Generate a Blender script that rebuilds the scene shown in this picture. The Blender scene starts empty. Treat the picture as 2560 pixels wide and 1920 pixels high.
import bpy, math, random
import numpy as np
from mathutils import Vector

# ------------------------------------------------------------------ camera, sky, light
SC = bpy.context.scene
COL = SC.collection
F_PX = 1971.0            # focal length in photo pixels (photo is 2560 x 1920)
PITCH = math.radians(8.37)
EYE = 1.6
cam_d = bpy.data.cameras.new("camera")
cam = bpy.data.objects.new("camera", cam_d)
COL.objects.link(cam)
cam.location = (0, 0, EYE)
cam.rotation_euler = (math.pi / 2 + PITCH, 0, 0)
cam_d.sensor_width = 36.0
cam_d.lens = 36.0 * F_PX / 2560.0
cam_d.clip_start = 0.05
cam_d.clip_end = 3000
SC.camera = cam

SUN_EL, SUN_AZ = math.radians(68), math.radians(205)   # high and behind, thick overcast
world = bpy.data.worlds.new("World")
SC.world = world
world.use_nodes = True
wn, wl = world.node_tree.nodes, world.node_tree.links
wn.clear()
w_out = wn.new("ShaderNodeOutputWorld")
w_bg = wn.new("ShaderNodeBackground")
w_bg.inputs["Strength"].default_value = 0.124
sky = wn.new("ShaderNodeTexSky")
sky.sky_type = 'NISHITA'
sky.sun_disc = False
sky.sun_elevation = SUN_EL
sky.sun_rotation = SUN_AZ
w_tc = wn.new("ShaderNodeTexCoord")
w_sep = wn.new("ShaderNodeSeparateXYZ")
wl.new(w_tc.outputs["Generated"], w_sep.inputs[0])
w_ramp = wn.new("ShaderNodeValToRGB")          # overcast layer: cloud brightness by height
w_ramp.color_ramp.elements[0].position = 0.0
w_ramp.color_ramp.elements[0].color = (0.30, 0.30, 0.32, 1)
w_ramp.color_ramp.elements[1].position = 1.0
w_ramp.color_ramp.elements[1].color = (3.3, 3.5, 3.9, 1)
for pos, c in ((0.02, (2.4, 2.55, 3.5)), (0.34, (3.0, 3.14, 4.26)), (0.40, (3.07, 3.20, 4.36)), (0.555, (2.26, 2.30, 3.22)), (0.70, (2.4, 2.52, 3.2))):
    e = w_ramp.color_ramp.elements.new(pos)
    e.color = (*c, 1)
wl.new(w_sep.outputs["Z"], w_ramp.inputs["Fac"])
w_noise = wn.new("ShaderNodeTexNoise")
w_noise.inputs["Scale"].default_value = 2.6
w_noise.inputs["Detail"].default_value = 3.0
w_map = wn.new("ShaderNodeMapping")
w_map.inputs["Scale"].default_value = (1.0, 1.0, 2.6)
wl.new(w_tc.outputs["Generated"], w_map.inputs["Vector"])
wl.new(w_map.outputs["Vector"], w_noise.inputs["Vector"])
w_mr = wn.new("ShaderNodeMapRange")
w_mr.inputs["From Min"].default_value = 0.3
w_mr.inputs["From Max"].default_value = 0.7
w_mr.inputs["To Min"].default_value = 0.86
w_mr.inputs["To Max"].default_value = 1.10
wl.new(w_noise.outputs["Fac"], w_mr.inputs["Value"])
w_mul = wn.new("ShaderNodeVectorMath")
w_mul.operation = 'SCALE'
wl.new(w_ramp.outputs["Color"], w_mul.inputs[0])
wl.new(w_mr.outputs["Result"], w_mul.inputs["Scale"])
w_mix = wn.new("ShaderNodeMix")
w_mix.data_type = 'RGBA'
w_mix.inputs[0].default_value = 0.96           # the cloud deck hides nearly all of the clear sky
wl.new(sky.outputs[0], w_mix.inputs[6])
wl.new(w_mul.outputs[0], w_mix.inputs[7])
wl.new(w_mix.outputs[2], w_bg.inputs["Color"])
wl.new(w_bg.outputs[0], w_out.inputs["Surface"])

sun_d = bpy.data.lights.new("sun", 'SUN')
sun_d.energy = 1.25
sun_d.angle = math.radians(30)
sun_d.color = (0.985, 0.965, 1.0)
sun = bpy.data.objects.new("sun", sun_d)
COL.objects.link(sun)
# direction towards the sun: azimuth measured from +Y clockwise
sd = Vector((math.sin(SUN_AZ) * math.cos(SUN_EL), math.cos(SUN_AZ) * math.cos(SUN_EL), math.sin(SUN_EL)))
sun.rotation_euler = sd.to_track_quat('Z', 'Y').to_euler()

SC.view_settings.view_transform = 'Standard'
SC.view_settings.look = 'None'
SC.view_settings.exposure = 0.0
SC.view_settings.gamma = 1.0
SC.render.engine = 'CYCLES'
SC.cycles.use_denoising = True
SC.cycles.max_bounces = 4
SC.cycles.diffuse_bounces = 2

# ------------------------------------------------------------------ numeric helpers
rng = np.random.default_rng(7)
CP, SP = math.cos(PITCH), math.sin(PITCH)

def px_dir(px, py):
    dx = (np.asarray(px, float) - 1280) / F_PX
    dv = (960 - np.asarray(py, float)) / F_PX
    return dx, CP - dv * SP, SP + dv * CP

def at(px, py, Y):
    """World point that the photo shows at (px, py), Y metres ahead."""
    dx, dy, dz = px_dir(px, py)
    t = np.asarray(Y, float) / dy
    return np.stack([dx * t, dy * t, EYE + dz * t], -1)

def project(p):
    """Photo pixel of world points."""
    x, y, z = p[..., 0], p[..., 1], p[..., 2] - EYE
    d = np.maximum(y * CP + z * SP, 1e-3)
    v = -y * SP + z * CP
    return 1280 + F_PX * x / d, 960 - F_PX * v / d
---
◆ **Given exercise**:
Find the lines containing "high" and pull them out.

◆ **Response to this task**:
Generate a Blender script that rebuilds the scene shown in this picture. The Blender scene starts empty. Treat the picture as 2560 pixels wide and 1920 pixels high.
SUN_EL, SUN_AZ = math.radians(68), math.radians(205)   # high and behind, thick overcast